==== STORED DATA
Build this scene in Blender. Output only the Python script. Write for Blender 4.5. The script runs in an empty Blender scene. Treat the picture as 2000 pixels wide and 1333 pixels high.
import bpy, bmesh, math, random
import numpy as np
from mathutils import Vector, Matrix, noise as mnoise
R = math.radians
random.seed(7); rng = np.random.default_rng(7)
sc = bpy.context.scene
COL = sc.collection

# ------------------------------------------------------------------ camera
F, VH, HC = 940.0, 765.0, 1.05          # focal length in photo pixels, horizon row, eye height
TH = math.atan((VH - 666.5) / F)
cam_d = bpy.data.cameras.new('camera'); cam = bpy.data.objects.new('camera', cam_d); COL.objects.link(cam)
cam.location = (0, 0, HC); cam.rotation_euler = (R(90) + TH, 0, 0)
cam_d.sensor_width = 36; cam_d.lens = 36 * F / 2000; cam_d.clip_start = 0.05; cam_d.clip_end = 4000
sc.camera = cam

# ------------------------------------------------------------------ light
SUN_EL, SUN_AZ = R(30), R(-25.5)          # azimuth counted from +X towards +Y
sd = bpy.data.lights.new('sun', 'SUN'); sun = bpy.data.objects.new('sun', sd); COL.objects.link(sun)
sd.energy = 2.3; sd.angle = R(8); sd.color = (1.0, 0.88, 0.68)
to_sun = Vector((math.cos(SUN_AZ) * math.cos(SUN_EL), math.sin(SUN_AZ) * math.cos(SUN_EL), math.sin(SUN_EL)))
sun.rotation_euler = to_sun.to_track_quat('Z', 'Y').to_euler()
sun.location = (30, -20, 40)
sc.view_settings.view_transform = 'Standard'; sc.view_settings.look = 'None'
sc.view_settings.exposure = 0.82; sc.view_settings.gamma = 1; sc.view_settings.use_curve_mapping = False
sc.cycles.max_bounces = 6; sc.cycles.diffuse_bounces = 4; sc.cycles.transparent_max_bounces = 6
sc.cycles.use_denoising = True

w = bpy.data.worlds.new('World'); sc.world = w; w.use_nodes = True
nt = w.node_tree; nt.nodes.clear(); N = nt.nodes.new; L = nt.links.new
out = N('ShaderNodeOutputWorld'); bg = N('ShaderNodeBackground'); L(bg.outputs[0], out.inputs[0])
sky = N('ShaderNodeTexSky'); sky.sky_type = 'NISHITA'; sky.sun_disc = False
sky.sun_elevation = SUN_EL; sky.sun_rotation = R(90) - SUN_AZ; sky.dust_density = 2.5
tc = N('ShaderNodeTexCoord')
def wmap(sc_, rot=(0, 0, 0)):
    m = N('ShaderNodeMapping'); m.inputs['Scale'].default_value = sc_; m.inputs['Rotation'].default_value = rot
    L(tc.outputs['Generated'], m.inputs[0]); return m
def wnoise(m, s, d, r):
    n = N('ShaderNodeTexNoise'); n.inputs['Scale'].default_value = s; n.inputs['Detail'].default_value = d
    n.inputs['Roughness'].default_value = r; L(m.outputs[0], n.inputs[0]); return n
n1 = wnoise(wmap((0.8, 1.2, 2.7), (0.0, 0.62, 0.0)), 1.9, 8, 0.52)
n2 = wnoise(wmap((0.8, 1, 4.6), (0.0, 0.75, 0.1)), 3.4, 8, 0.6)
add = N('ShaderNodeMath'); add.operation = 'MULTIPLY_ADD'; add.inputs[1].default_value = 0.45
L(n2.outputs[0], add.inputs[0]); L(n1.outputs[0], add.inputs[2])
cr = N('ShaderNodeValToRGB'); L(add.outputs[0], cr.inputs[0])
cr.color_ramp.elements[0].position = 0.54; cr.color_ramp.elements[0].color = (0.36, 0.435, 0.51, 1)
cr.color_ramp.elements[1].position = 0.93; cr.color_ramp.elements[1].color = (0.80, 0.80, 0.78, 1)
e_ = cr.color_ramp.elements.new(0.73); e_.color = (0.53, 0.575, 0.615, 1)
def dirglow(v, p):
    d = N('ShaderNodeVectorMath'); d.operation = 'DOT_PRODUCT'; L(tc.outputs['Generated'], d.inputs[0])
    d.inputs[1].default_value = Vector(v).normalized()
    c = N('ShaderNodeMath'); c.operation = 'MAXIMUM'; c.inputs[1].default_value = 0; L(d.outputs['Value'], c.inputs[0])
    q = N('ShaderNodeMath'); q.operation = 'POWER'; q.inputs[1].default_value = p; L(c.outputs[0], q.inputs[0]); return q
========
● WHAT IS ASKED
Go through the listing and copy all of it exactly.

● THE SOLUTION
Build this scene in Blender. Output only the Python script. Write for Blender 4.5. The script runs in an empty Blender scene. Treat the picture as 2000 pixels wide and 1333 pixels high.
import bpy, bmesh, math, random
import numpy as np
from mathutils import Vector, Matrix, noise as mnoise
R = math.radians
random.seed(7); rng = np.random.default_rng(7)
sc = bpy.context.scene
COL = sc.collection

# ------------------------------------------------------------------ camera
F, VH, HC = 940.0, 765.0, 1.05          # focal length in photo pixels, horizon row, eye height
TH = math.atan((VH - 666.5) / F)
cam_d = bpy.data.cameras.new('camera'); cam = bpy.data.objects.new('camera', cam_d); COL.objects.link(cam)
cam.location = (0, 0, HC); cam.rotation_euler = (R(90) + TH, 0, 0)
cam_d.sensor_width = 36; cam_d.lens = 36 * F / 2000; cam_d.clip_start = 0.05; cam_d.clip_end = 4000
sc.camera = cam

# ------------------------------------------------------------------ light
SUN_EL, SUN_AZ = R(30), R(-25.5)          # azimuth counted from +X towards +Y
sd = bpy.data.lights.new('sun', 'SUN'); sun = bpy.data.objects.new('sun', sd); COL.objects.link(sun)
sd.energy = 2.3; sd.angle = R(8); sd.color = (1.0, 0.88, 0.68)
to_sun = Vector((math.cos(SUN_AZ) * math.cos(SUN_EL), math.sin(SUN_AZ) * math.cos(SUN_EL), math.sin(SUN_EL)))
sun.rotation_euler = to_sun.to_track_quat('Z', 'Y').to_euler()
sun.location = (30, -20, 40)
sc.view_settings.view_transform = 'Standard'; sc.view_settings.look = 'None'
sc.view_settings.exposure = 0.82; sc.view_settings.gamma = 1; sc.view_settings.use_curve_mapping = False
sc.cycles.max_bounces = 6; sc.cycles.diffuse_bounces = 4; sc.cycles.transparent_max_bounces = 6
sc.cycles.use_denoising = True

w = bpy.data.worlds.new('World'); sc.world = w; w.use_nodes = True
nt = w.node_tree; nt.nodes.clear(); N = nt.nodes.new; L = nt.links.new
out = N('ShaderNodeOutputWorld'); bg = N('ShaderNodeBackground'); L(bg.outputs[0], out.inputs[0])
sky = N('ShaderNodeTexSky'); sky.sky_type = 'NISHITA'; sky.sun_disc = False
sky.sun_elevation = SUN_EL; sky.sun_rotation = R(90) - SUN_AZ; sky.dust_density = 2.5
tc = N('ShaderNodeTexCoord')
def wmap(sc_, rot=(0, 0, 0)):
    m = N('ShaderNodeMapping'); m.inputs['Scale'].default_value = sc_; m.inputs['Rotation'].default_value = rot
    L(tc.outputs['Generated'], m.inputs[0]); return m
def wnoise(m, s, d, r):
    n = N('ShaderNodeTexNoise'); n.inputs['Scale'].default_value = s; n.inputs['Detail'].default_value = d
    n.inputs['Roughness'].default_value = r; L(m.outputs[0], n.inputs[0]); return n
n1 = wnoise(wmap((0.8, 1.2, 2.7), (0.0, 0.62, 0.0)), 1.9, 8, 0.52)
n2 = wnoise(wmap((0.8, 1, 4.6), (0.0, 0.75, 0.1)), 3.4, 8, 0.6)
add = N('ShaderNodeMath'); add.operation = 'MULTIPLY_ADD'; add.inputs[1].default_value = 0.45
L(n2.outputs[0], add.inputs[0]); L(n1.outputs[0], add.inputs[2])
cr = N('ShaderNodeValToRGB'); L(add.outputs[0], cr.inputs[0])
cr.color_ramp.elements[0].position = 0.54; cr.color_ramp.elements[0].color = (0.36, 0.435, 0.51, 1)
cr.color_ramp.elements[1].position = 0.93; cr.color_ramp.elements[1].color = (0.80, 0.80, 0.78, 1)
e_ = cr.color_ramp.elements.new(0.73); e_.color = (0.53, 0.575, 0.615, 1)
def dirglow(v, p):
    d = N('ShaderNodeVectorMath'); d.operation = 'DOT_PRODUCT'; L(tc.outputs['Generated'], d.inputs[0])
    d.inputs[1].default_value = Vector(v).normalized()
    c = N('ShaderNodeMath'); c.operation = 'MAXIMUM'; c.inputs[1].default_value = 0; L(d.outputs['Value'], c.inputs[0])
    q = N('ShaderNodeMath'); q.operation = 'POWER'; q.inputs[1].default_value = p; L(c.outputs[0], q.inputs[0]); return q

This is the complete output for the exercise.